Janet Yellen (Federal Reserve chair) received a lot of press in last week after the Fed’s meeting, where she acknowledging that monetary policy can’t really solve the slow growth rate of the U.S. economy. She, as many other economists, believe there are structural problems which leave us in a “new normal” of lower economic growth that monetary policy can’t fix.
Yellen in the past has ascribed the low level of rates mainly to lingering headwinds from the financial crisis — tight mortgage credit, for instance — and suggested that they would dissipate over time. On Wednesday, though, she also pointed to more permanent forces that could depress rates for longer, namely, slow productivity growth and aging societies, in the U.S. and throughout much of the world.
I’m half in agreement here; our slow economic growth cannot be fixed by monetary policy (although the “first do no harm” maxim is nowhere more important than Fed policy*), but there are other forces at work. I believe the longer term problems are on the supply side of the economy, as tax and ever increasing regulations dampen the incentives to work, save and invest. So to examine these regulations, let’s turn to the heartland.
On Monday I was fortunate enough to travel to visit with two alumni of the university; one a Private Equity manager, the other a Chief Financial Officer of a Fortune 500 company. Both are doing very well, and honoring God with the way they conduct their business. But both had a significant part of their focus in dealing with the ever-increasing regulatory burden. The first, our private equity fund manager, talked about the stack of paper that was required of his firm because of Dodd-Frank. He was fortunate in that his funds are less than the $100M threshold; he has a rough 4″ height of paper to submit each year, rather than the ~2′ of paper that would be required if his fund were greater than $100M. As it is, I asked him to put a rough cost of Dodd-Frank regulatory compliance. He said that given his policy of wanting to be fully transparent with the public, much of the regulatory requirements he would do anyway, but much he would not. His overall estimate was 10-15% of the cost of doing business with Dodd-Frank, but he didn’t put a specific # on the part of Dodd-Frank that he wouldn’t do (the conversation steered another direction). Yet from what he described certainly 5% of costs is not unreasonable. You may think that 5% is not much, but the point is that its sheer waste–and comes at the expense of new businesses getting off the ground. Mrs. Clinton wonders why there is not more entrepreneurship; she could take a look at Dodd-Frank.

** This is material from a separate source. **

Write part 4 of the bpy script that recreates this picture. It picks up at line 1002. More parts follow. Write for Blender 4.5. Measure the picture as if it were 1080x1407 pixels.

In the second visit, our CFO brought in another CU alumni at his firm (from the tax division) that had just completed a complex tax project that allowed the firm to repatriate several hundred million dollars without paying additional U.S. taxes. U.S. corporate tax rates are the highest in the world, and after international firms pay taxes in the country where the profits were made, they would have to pay taxes again to the U.S. if they bring the money back to the U.S. I don’t want to go down too far on this path (perhaps another blog post) because the point is that firms are almost always going to obey the law. But they are not going to do what the powers that be want them to do. They are going to operate within the law to have their firms make as much profit as they are legally allowed to do. But the CU alum that talked about the process was the head of a large team that had taken several weeks to accomplish this–and all of this is sheer waste from an economic standpoint. The government didn’t get any revenue, the firm consumed resources simply to gain access to its own money, and we have less total output than we would otherwise have. So government policies encourage the move toward highly skilled, highly remunerated jobs, while resulting in lower growth and fewer lower skilled jobs.
We may be on a new normal of at best 2% economic growth, but it is because of the choices we continue to make. We can do better.
* Regular readers know that I am a critic of monetary policy as causing harm; artificially low rates** discourage real saving, while the Fed’s QE has caused significant distortions in asset pricing, which itself causes a realignment in the economy inconsistent with true consumer preferences.
** I have no idea if rates right now are too low or not; there are significant arguments that the Fed kept interest rates too high in the aftermath of the crisis. My main concern is allocation of credit within the economy–picking favorites–rather than the price of credit.